Check the following function for partial or total differentiability and calculate the partial/total derivative if it exists.
$f : ℝ^2 → ℝ, f(x,y) = \sqrt[3]{x^2*y^2}$
Attempt:
i dont know if its correct, but I found the definition that the function is differentiable at the point $x_0$ if the following limit exists:
$\qquad\lim\limits_{t → 0}\frac{f(x_0+t)-f(x_0)}{t}$
The partial derivative of $f(x,y)$ with respect to $x$ at $(x_0,y_0)$ is
$\qquad ∂_x f(x_0,y_0) =\lim\limits_{t → 0}\frac{f(x_0+t,y_0)-f(x_0,y_0)}{t}$
if the limit exists.

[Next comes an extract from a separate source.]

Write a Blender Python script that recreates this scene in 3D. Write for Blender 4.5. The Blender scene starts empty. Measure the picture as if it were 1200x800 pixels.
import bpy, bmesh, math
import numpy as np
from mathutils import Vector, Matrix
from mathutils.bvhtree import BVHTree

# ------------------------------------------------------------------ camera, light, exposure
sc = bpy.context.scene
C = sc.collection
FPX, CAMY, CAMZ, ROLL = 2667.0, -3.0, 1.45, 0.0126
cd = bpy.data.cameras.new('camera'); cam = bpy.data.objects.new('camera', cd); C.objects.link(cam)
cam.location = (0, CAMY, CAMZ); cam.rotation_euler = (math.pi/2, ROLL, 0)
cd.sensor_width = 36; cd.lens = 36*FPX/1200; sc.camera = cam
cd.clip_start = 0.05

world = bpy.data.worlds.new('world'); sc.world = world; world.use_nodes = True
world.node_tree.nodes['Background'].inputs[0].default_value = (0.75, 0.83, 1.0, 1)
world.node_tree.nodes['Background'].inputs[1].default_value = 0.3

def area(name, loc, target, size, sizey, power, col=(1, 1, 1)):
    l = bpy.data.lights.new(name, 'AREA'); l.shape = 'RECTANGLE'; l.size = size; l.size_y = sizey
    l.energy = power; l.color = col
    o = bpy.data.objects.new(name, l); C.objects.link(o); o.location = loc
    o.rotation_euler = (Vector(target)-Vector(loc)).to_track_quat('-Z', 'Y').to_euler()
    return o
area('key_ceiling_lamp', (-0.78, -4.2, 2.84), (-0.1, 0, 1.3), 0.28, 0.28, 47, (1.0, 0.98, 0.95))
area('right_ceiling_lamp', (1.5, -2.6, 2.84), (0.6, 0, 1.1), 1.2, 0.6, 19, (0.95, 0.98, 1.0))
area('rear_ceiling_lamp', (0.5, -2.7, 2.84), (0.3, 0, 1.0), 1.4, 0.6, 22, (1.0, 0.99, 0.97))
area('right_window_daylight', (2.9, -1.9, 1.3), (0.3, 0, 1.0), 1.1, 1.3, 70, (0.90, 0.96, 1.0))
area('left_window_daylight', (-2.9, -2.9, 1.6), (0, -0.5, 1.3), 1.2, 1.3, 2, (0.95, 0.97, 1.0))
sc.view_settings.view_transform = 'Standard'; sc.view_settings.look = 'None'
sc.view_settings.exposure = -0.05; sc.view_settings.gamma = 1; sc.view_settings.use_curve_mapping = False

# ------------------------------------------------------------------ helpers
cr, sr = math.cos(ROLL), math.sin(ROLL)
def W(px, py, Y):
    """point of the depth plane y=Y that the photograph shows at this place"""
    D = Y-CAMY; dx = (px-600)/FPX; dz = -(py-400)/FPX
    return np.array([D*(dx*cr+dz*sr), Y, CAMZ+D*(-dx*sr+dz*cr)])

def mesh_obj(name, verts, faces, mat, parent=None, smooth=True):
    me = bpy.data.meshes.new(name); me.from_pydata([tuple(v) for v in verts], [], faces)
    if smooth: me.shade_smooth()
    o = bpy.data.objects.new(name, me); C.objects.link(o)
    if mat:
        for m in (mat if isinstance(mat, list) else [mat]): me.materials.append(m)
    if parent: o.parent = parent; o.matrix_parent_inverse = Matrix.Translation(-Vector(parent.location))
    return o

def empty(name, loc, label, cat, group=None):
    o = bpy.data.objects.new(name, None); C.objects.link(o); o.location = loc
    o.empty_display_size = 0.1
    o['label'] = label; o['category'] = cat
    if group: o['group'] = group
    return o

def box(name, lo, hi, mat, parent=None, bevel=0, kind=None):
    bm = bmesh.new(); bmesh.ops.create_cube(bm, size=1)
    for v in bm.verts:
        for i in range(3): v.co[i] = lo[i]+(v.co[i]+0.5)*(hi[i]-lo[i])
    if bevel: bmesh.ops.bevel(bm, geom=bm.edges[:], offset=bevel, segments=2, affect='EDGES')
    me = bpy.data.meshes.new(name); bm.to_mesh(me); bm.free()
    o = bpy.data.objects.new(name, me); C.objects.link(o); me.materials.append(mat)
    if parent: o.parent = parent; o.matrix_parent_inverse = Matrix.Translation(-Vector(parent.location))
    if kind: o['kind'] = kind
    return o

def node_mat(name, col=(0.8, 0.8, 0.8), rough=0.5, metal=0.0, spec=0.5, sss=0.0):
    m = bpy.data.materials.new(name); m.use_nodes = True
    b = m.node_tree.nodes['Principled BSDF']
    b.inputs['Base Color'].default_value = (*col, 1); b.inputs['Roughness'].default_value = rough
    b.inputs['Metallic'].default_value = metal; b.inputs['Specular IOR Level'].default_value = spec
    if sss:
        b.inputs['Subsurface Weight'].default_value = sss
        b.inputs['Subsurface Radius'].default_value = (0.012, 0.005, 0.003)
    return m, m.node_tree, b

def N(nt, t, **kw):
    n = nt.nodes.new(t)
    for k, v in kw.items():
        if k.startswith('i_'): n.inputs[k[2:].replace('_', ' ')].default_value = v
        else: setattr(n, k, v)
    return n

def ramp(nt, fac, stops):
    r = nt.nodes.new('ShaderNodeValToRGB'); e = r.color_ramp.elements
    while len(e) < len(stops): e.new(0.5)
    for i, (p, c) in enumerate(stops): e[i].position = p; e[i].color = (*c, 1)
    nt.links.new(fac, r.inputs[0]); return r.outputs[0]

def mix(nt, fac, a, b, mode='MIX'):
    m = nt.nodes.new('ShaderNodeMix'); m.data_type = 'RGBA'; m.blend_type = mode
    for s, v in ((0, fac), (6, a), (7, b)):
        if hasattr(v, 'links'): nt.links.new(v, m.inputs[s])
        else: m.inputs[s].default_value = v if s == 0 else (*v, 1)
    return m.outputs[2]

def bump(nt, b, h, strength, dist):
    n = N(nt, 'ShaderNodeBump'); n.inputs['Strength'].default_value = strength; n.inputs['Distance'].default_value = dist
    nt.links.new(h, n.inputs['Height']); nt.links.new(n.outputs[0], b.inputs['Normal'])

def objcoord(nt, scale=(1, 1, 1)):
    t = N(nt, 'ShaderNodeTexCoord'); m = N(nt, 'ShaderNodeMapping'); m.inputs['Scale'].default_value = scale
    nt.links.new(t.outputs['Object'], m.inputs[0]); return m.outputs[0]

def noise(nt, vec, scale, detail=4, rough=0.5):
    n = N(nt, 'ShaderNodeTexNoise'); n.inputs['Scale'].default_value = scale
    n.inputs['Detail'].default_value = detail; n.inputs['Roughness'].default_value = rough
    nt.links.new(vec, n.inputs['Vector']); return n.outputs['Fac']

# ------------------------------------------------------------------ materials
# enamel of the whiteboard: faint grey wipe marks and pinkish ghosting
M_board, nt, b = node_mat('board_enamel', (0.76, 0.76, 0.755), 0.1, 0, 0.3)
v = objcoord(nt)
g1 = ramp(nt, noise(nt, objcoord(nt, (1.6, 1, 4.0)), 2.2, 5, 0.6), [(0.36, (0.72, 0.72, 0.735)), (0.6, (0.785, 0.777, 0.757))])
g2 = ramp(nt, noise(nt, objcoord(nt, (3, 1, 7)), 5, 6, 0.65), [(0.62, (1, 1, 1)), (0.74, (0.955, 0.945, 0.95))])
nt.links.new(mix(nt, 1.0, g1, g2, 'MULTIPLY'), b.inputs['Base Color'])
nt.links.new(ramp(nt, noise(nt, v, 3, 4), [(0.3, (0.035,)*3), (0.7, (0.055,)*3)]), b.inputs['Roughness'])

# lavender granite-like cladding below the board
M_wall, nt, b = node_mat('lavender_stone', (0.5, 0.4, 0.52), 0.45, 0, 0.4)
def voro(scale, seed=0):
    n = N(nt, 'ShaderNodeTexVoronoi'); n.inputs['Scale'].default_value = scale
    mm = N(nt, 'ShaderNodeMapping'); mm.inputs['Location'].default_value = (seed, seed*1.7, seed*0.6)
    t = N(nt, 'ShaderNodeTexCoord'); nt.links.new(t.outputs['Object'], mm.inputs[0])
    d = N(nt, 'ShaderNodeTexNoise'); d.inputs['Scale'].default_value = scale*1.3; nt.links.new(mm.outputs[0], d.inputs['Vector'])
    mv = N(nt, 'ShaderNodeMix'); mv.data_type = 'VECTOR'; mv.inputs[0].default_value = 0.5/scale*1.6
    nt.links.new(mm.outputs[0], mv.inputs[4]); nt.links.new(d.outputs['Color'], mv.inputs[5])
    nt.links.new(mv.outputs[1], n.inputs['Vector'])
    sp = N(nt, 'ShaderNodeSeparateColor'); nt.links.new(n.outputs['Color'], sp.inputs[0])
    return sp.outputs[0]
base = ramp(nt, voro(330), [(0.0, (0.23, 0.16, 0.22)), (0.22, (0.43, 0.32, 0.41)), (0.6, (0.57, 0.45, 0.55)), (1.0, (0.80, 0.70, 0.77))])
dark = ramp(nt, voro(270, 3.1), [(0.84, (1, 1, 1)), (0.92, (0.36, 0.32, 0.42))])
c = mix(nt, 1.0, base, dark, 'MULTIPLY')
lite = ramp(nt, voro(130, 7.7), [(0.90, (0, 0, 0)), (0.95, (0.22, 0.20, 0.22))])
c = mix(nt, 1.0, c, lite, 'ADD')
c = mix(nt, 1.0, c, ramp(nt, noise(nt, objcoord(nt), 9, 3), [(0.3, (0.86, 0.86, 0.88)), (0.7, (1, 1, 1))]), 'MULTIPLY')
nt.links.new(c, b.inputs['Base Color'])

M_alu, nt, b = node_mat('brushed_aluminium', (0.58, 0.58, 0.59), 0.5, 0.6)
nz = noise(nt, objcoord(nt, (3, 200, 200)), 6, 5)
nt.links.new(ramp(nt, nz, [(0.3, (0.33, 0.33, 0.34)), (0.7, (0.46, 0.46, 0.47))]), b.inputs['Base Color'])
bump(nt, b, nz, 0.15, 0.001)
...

Correspondingly, the partial derivative of $f(x,y)$ with respect to $y$ at the point $(x_0,y_0)$ is equal to:
$\qquad ∂_y f(x_0,y_0) =\lim\limits_{t → 0}\frac{f(x_0,y_0+t)-f(x_0,y_0)}{t}$
The problem with this is that if i want to find the limit $t→0$, i would be dividing by zero. Therefore, the fracture must first be remodeled. I try to demonstrate this for the partial derivative with respect to $x$ and also omit the indices on $x$ and $y$:
$\frac{f(x+t,y)-f(x,y)}{t} = \frac{\sqrt[3]{(x+t)^2*y^2} - \sqrt[3]{x^2*y^2}}{t}$
and now, I don't know how to reformulate that further.